We can hear the next performers edging closer, as the bells around their ankles jingle while we wait with anticipation for Drishti Dance. Starting with elegant armography, the dancers have poise and take great care in every action. They are incredibly well-rehearsed, as the contemporary Kathak work requires them to know every single rhythm of the speech-like music and move as one. As they turn at the speed of light, it feels like they can see the future, and know every pattern or pulse coming their way as they fuse contemporary themes and staging with traditional techniques. Their cast includes the winner of the South Asian Category of BBC Young Dancer 2017 and it shows; as the pace increases for a vibrant and demanding section, highlighting the finesse of the Drishti dancers. The immense journey of human consciousness is explored in the piece, ‘Sanket’, also inviting the audience into the concept of Astadikpala, ‘Eight Guardians of Direction’ as they stun us with their energetic artistry.

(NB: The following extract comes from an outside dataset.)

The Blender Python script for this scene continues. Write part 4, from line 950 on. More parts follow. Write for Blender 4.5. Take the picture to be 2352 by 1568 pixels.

The final performers take to the stage following an interval, in which intrigue has been created by decorating the stage floor with many colours of tape. When the four dancers enter, they stand in corner boxes, where they are confined whilst they throw their bodies around as if dodging bullets. Gradually, they escape their separation and begin colliding, the first meeting seeing extreme lifts and dramatic physicality, complemented by the metal sounds in the unique score. Constantly telling the story with their facial expressions, the adventurous Thomas Page dancers begin to unpeel the tape and cross borders. With one dancer left in the central box, piano music plays for a beautiful contemporary solo. Adding to the symbolism, photographers join the dancers, perhaps implying that in our modern world we cannot escape public attention in the face of trauma. The socio-political ideas allow for so much to be interpreted and inferred from the performance. By the end of this astonishing piece, the company has broken barriers and come together, illustrating how we can break free from a trapped society and become a community, and emphasising the power of dance.